NuVasive to Offer $325 Million Convertible Senior Notes Due 2017

NuVasive, Inc. NUVA announced today its intention to offer, subject to market and other conditions, approximately $325 million principal amount of Convertible Senior Notes due 2017 in an underwritten public offering. The notes will be convertible at the option of the holders into cash, shares of the Company's common stock or any combination thereof at the Company's election, upon the occurrence of certain events and during certain periods.

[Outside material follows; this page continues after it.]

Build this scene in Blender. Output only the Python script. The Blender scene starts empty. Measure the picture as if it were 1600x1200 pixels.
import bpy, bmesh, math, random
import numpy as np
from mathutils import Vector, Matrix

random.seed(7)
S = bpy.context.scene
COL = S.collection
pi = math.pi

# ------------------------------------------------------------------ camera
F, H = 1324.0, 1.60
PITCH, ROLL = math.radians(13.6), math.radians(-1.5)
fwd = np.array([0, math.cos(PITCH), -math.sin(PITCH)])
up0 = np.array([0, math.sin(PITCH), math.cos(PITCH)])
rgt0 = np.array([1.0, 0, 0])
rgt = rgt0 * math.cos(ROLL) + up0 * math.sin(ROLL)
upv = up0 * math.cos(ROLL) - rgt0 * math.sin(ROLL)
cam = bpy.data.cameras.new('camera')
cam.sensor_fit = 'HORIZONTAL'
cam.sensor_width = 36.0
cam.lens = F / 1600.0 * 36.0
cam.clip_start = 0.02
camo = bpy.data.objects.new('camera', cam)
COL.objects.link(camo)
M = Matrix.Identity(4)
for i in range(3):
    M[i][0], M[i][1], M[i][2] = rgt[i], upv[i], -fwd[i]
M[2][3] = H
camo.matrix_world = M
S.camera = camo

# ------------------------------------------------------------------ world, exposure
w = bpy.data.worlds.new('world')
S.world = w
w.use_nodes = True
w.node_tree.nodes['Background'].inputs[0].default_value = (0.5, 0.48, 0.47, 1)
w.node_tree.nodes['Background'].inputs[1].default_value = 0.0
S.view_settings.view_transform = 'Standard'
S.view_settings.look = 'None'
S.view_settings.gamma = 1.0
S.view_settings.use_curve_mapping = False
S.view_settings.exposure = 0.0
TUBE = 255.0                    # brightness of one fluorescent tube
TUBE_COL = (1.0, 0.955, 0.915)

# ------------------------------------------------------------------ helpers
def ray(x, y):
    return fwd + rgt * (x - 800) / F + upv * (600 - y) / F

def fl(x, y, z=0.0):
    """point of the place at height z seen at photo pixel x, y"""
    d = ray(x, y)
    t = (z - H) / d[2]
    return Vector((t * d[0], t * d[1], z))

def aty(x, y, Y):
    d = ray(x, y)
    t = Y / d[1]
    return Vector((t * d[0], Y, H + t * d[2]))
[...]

The Company may only deliver shares of its common stock upon any conversion of notes if it has received stockholder approval for an increase in the total number of authorized shares of its common stock sufficient to permit the Company to settle conversions of the notes and of the preferred stock issuable upon exercise of the warrants described below in shares of its common stock, and for authorization of such conversions of the preferred stock. Absent such approval, the Company would be required to satisfy any conversion obligations solely in cash. The Company intends to solicit such stockholder approval after the closing of this offering. NuVasive also expects to grant the underwriters an option to purchase up to $48.75 million of additional notes solely to cover over-allotments. The interest rate, conversion price and other terms of the notes will be determined by NuVasive and the underwriters. BofA Merrill Lynch and Goldman, Sachs & Co. are acting as joint book-running managers for the offering.